Despite the awful events in recent centuries, Pinker commented that the declines in violence unfolded over vastly different scales of time.

The taming of chronic raiding and feuding, the reduction of vicious interpersonal violence, such as cutting off noses, the elimination of cruel practices like human sacrifice, torture-executions and flogging, the abolition of institutions such as slavery and debt-bondage, the falling out of fashion of blood sports and duelling, the eroding of political murder and despotism, the recent decline of wars, pogroms and genocides, the reduction of violence against women… the protection of children …’  all point to a reduction in endemic violence.

Pinker describes the factors that have not helped the decline in violence. These include technology and weaponry, the quest for power and resources, affluence and religion.

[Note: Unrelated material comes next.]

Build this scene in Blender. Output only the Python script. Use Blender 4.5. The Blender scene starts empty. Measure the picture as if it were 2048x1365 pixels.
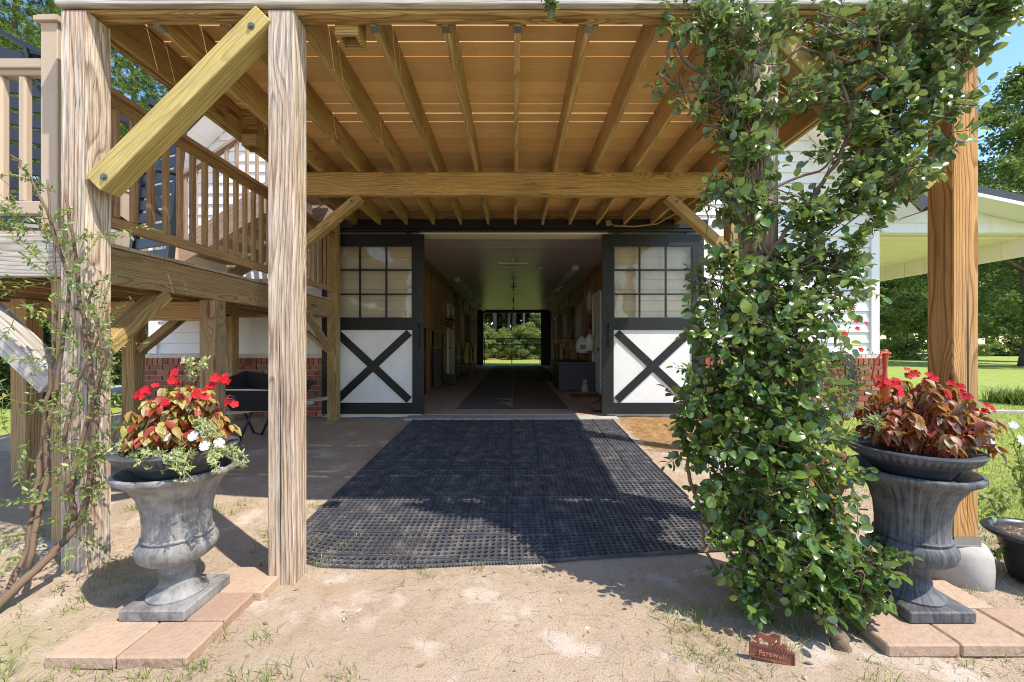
import bpy, bmesh, math, random
import numpy as np
from mathutils import Vector, Matrix, Quaternion, noise
R = math.radians
SC = bpy.context.scene
COL = SC.collection
# ------------------------------------------------------------------ camera, light, exposure
cam = bpy.data.cameras.new('camera'); camo = bpy.data.objects.new('camera', cam); COL.objects.link(camo)
camo.location = (0, 0, 1.30); camo.rotation_euler = (R(90), 0, 0)
cam.sensor_width = 36; cam.lens = 36*815/2048; cam.shift_x = -4/2048; cam.shift_y = 7.5/2048
cam.clip_start = 0.05; cam.clip_end = 3000
SC.camera = camo
SUN = Vector((.53, -.36, 1.0)).normalized()          # towards the sun
EL = math.asin(SUN.z); AZ = math.atan2(SUN.x, SUN.y)
world = bpy.data.worlds.new('World'); SC.world = world; world.use_nodes = True
SKY_STRENGTH, SUN_STRENGTH, EXPOSURE = .15, 2.5, 1.5
wn = world.node_tree; wn.nodes.clear()
w_out = wn.nodes.new('ShaderNodeOutputWorld'); w_bg = wn.nodes.new('ShaderNodeBackground')
w_sky = wn.nodes.new('ShaderNodeTexSky'); w_sky.sky_type = 'NISHITA'; w_sky.sun_disc = False
w_sky.sun_elevation = EL; w_sky.sun_rotation = AZ; w_sky.air_density = 1.0; w_sky.dust_density = .3; w_sky.ozone_density = 3.0
w_tc = wn.nodes.new('ShaderNodeTexCoord'); w_map = wn.nodes.new('ShaderNodeMapping'); w_map.inputs['Scale'].default_value = (1.2, 1.2, 5)
w_no = wn.nodes.new('ShaderNodeTexNoise'); w_no.inputs['Scale'].default_value = 2.2; w_no.inputs['Detail'].default_value = 7; w_no.inputs['Distortion'].default_value = .6
w_rp = wn.nodes.new('ShaderNodeValToRGB'); w_rp.color_ramp.elements[0].position = .57; w_rp.color_ramp.elements[1].position = .85
w_rp.color_ramp.elements[1].color = (.75, .75, .75, 1)
w_mx = wn.nodes.new('ShaderNodeMix'); w_mx.data_type = 'RGBA'; w_mx.inputs['B'].default_value = (4.2, 4.5, 4.9, 1)
L = wn.links.new
L(w_tc.outputs['Generated'], w_map.inputs[0]); L(w_map.outputs[0], w_no.inputs['Vector']); L(w_no.outputs['Fac'], w_rp.inputs[0])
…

In a chapter entitled ‘On Angels’ Wings’, Pinker describes the pacifying process. He says ‘Declines of violence are a product of social, cultural and material conditions’. He describes certain broad forces that have pushed violence down. These include the civilising process with the consolidation of law enforcement; the humanitarian revolution with improved literacy, urbanisation and access to mass media; the ‘rights revolution’ away from tribalism to national authority and freedom of speech; the benefits of international commerce and feminisation.

Pinker concludes:

Yet while this planet has gone cycling on according to the fixed law of gravity, the [human] species has also found ways to bring the numbers and incidence of violence] down and allow a greater and greater proportion of humanity to live in peace and die of natural causes. For all the tribulations in our lives, for all the troubles that remain in the world, the decline of violence is an accomplishment we can savour and an impetus to cherish the forces of civilisation and enlightenment that made it possible’.

I found the book encouraging- to think that our struggle against violence, war and denial of human dignity is worth the effort, despite the doomsayers and what our 24/7 media keep telling us.